## What the task requires:
Output only the lines that run from the line holding "Model this scene" to the end of the data below, including both ends, without any pictures.

++++++++++++++++++++

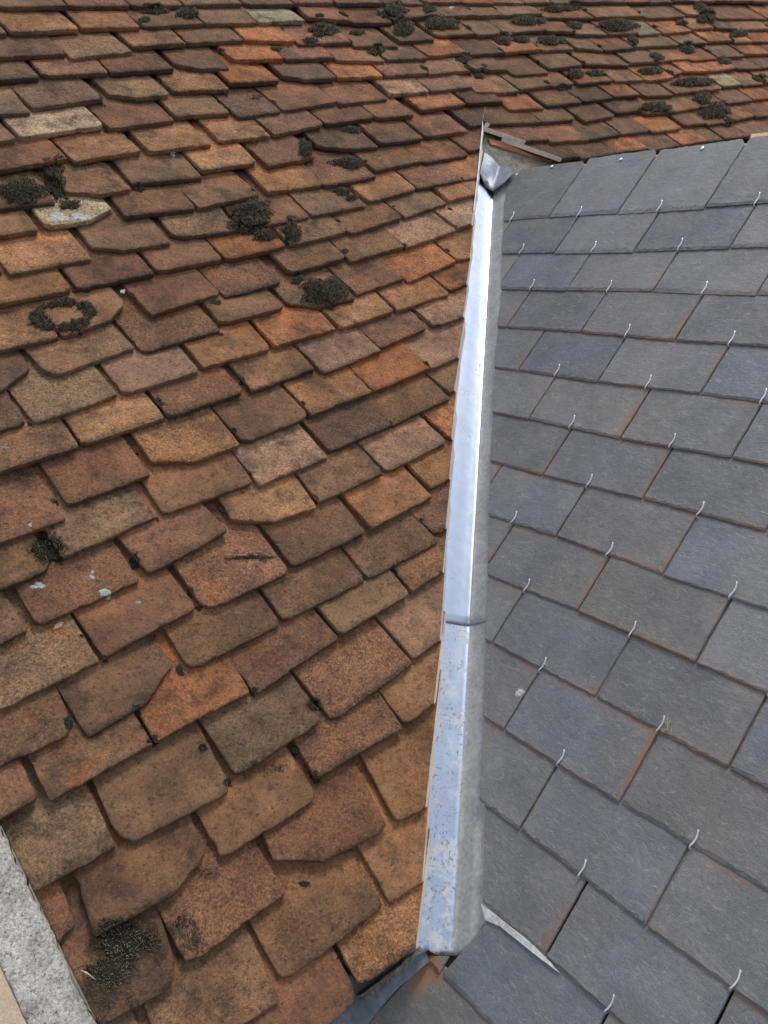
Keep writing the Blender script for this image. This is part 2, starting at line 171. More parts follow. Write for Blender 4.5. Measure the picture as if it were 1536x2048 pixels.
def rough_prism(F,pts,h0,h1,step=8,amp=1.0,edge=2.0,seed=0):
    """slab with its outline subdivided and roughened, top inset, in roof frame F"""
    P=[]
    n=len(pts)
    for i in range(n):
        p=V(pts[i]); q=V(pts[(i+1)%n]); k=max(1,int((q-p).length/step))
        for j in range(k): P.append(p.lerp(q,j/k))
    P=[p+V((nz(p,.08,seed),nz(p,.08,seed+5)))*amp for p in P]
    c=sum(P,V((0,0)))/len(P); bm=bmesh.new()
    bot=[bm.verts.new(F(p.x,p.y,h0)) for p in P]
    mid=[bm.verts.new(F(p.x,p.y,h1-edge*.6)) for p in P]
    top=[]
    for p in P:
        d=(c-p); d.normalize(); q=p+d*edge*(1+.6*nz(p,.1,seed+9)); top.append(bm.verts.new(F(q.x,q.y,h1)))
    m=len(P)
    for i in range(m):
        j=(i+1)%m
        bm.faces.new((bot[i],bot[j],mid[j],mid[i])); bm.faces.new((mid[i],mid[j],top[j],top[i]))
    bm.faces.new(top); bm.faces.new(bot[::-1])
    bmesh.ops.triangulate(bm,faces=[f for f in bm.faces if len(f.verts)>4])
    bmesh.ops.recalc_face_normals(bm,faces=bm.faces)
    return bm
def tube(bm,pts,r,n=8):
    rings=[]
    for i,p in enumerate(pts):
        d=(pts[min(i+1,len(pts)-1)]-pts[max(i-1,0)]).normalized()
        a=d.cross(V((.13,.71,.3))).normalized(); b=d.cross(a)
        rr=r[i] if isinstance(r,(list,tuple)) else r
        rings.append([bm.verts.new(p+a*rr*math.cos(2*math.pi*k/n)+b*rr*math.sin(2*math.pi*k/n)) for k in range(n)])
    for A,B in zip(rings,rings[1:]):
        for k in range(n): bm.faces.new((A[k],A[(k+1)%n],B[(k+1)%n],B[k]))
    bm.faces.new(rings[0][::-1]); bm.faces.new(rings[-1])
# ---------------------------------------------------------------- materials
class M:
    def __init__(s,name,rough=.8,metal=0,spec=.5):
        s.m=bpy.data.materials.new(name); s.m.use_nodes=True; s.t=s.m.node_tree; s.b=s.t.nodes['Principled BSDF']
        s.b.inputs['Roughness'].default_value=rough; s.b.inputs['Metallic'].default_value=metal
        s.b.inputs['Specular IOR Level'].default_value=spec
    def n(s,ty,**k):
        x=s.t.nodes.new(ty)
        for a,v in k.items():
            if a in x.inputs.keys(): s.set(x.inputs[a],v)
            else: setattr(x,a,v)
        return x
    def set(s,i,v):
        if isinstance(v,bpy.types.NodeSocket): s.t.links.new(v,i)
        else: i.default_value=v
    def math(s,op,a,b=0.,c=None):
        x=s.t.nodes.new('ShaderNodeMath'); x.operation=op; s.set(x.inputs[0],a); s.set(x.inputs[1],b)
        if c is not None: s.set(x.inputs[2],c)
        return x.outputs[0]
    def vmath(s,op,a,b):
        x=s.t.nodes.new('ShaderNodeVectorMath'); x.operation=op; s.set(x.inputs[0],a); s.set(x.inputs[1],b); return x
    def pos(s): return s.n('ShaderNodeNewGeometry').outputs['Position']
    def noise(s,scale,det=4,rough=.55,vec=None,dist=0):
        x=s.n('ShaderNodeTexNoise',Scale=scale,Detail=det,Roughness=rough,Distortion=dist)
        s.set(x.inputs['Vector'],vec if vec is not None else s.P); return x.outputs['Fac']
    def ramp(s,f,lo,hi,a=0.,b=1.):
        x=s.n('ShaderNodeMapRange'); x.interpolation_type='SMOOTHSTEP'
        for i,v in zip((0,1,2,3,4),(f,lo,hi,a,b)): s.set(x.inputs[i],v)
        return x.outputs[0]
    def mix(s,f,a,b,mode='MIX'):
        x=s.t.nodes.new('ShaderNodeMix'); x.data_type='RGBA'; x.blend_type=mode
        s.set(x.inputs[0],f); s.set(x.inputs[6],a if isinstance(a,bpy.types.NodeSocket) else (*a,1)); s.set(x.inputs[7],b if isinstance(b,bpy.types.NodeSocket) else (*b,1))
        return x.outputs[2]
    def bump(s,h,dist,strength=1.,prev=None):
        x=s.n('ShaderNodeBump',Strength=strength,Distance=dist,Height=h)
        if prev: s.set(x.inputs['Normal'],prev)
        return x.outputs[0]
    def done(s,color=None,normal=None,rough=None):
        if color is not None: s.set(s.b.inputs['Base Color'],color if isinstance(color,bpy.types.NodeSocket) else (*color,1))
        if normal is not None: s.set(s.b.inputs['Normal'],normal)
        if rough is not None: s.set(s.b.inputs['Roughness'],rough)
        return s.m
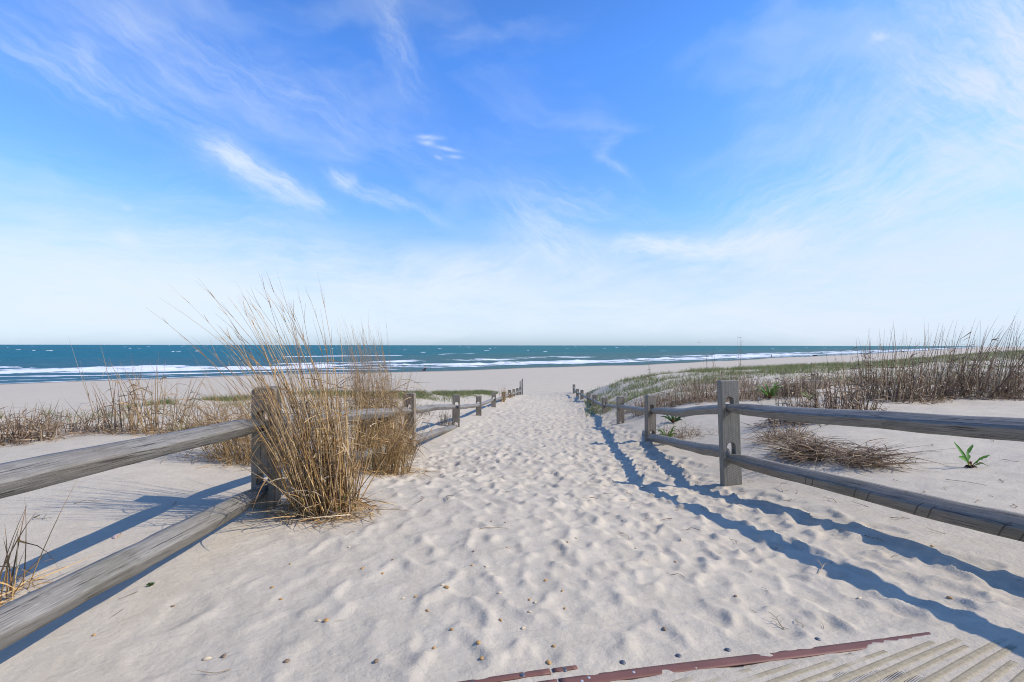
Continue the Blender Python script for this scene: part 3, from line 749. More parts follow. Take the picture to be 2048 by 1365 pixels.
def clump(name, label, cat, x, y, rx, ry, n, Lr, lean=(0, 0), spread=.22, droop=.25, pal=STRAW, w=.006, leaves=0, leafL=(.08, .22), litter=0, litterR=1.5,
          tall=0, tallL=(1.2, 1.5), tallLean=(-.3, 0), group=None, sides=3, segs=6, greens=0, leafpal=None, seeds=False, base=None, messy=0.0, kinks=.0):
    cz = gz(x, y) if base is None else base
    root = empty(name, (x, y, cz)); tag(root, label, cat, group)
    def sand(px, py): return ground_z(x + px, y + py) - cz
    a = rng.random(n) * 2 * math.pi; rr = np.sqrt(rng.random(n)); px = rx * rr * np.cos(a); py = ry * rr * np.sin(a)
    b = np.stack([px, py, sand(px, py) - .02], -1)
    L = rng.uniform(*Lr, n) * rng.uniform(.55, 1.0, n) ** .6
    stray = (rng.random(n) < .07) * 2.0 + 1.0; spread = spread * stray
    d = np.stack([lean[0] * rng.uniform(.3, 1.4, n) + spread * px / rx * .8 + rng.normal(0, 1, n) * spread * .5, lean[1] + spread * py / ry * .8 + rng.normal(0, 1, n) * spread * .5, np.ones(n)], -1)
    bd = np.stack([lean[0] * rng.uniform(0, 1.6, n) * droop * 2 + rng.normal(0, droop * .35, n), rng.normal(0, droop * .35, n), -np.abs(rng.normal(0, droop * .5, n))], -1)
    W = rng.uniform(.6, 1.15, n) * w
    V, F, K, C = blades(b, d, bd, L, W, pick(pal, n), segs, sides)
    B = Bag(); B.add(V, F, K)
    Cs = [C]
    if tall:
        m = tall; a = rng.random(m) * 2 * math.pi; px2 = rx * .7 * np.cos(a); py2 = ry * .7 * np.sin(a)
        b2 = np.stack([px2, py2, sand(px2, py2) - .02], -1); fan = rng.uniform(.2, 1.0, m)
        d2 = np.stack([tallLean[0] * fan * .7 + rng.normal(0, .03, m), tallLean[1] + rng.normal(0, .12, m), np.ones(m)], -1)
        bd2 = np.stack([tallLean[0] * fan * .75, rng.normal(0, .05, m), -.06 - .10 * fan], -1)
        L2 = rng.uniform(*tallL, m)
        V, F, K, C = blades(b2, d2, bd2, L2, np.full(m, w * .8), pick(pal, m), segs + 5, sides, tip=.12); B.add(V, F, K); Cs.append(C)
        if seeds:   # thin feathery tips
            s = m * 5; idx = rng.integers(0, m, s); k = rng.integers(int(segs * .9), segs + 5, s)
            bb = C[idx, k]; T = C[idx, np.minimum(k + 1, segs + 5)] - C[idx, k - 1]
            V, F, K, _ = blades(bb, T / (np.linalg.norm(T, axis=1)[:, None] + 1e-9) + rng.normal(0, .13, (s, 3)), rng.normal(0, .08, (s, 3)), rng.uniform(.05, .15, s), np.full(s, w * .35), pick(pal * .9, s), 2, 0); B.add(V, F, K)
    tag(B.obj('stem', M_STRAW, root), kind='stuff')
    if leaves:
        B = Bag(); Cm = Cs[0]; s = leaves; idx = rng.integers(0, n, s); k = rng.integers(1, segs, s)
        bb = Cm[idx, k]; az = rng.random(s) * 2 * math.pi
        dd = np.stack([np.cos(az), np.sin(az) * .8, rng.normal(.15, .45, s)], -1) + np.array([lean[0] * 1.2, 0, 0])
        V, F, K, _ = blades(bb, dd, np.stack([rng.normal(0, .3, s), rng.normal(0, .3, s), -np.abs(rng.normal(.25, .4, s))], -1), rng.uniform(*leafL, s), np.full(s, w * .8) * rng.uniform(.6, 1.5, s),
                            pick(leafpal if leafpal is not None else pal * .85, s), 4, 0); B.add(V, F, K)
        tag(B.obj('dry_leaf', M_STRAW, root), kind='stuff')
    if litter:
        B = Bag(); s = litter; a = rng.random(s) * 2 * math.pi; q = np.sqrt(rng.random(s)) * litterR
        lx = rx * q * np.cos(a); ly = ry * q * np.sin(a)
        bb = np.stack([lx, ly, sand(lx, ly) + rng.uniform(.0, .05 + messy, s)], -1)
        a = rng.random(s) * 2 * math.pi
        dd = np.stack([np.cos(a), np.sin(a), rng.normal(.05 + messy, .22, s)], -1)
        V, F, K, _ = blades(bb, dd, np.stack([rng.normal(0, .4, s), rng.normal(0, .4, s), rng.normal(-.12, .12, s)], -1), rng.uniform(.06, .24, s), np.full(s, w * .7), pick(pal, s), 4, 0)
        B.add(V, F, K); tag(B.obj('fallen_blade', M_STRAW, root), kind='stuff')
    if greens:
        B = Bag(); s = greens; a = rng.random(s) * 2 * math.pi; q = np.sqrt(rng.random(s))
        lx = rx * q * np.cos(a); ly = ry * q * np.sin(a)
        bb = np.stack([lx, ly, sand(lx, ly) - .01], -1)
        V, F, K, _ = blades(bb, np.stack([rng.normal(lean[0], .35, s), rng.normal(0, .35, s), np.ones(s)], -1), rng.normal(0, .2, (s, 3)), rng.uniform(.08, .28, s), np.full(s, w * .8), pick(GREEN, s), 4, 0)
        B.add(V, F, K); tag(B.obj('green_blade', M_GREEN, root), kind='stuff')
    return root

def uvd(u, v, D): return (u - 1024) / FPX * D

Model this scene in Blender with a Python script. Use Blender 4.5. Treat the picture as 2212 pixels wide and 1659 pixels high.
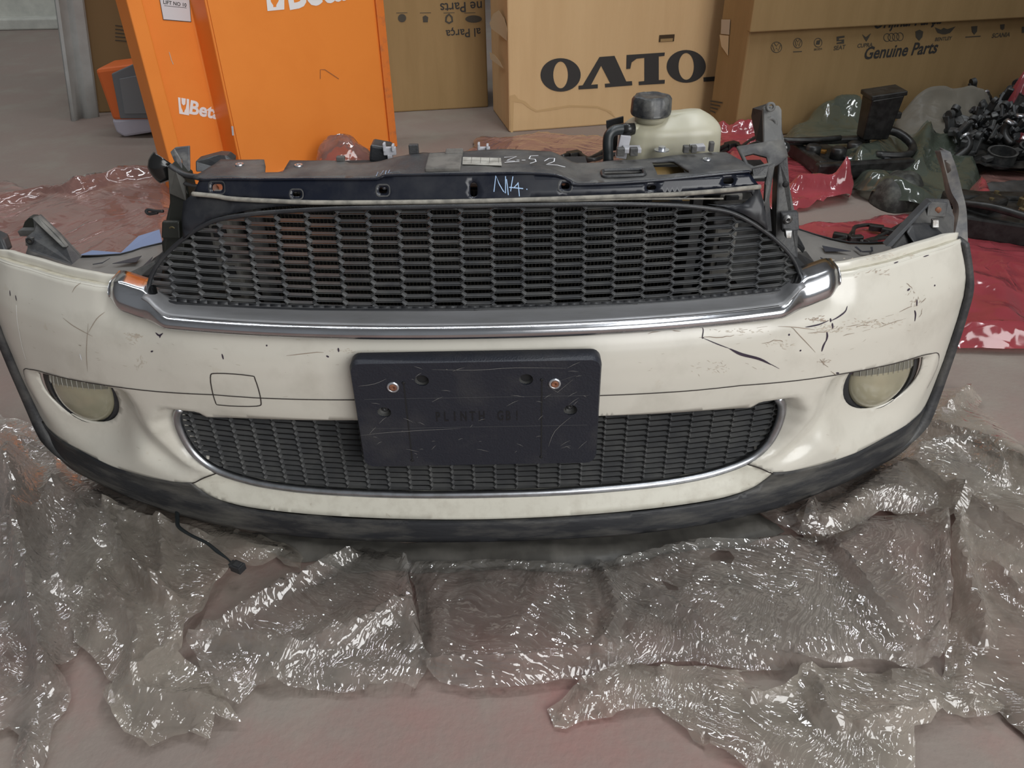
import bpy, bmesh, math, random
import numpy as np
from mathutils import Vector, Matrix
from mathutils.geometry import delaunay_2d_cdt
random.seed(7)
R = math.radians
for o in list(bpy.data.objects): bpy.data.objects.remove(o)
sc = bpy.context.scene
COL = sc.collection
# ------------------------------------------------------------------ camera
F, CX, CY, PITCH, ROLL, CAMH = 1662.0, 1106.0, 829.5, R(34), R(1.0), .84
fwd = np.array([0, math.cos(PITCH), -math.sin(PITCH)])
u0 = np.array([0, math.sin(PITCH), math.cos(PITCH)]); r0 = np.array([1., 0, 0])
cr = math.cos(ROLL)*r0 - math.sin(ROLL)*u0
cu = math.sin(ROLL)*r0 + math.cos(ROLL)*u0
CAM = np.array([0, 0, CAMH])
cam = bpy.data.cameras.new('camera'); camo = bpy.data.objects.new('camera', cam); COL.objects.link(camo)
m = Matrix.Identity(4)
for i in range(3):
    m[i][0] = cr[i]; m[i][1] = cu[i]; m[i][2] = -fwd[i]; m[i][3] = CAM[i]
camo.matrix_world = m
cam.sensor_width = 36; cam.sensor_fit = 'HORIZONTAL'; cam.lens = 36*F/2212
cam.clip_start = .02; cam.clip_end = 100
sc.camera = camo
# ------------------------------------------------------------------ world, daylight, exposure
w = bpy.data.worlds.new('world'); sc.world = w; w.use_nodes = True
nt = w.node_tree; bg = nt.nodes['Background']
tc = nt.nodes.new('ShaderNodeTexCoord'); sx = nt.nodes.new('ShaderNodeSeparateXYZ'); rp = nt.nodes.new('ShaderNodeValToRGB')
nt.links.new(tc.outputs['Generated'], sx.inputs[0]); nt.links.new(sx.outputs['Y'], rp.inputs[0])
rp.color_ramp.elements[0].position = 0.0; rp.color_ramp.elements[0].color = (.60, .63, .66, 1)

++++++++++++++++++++

## Result of this exercise:
Model this scene in Blender with a Python script. Use Blender 4.5. Treat the picture as 2212 pixels wide and 1659 pixels high.
import bpy, bmesh, math, random
import numpy as np
from mathutils import Vector, Matrix
from mathutils.geometry import delaunay_2d_cdt
random.seed(7)
R = math.radians
for o in list(bpy.data.objects): bpy.data.objects.remove(o)
sc = bpy.context.scene
COL = sc.collection
# ------------------------------------------------------------------ camera
F, CX, CY, PITCH, ROLL, CAMH = 1662.0, 1106.0, 829.5, R(34), R(1.0), .84
fwd = np.array([0, math.cos(PITCH), -math.sin(PITCH)])
u0 = np.array([0, math.sin(PITCH), math.cos(PITCH)]); r0 = np.array([1., 0, 0])
cr = math.cos(ROLL)*r0 - math.sin(ROLL)*u0
cu = math.sin(ROLL)*r0 + math.cos(ROLL)*u0
CAM = np.array([0, 0, CAMH])
cam = bpy.data.cameras.new('camera'); camo = bpy.data.objects.new('camera', cam); COL.objects.link(camo)
m = Matrix.Identity(4)
for i in range(3):
    m[i][0] = cr[i]; m[i][1] = cu[i]; m[i][2] = -fwd[i]; m[i][3] = CAM[i]
camo.matrix_world = m
cam.sensor_width = 36; cam.sensor_fit = 'HORIZONTAL'; cam.lens = 36*F/2212
cam.clip_start = .02; cam.clip_end = 100
sc.camera = camo
# ------------------------------------------------------------------ world, daylight, exposure
w = bpy.data.worlds.new('world'); sc.world = w; w.use_nodes = True
nt = w.node_tree; bg = nt.nodes['Background']
tc = nt.nodes.new('ShaderNodeTexCoord'); sx = nt.nodes.new('ShaderNodeSeparateXYZ'); rp = nt.nodes.new('ShaderNodeValToRGB')
nt.links.new(tc.outputs['Generated'], sx.inputs[0]); nt.links.new(sx.outputs['Y'], rp.inputs[0])
rp.color_ramp.elements[0].position = 0.0; rp.color_ramp.elements[0].color = (.60, .63, .66, 1)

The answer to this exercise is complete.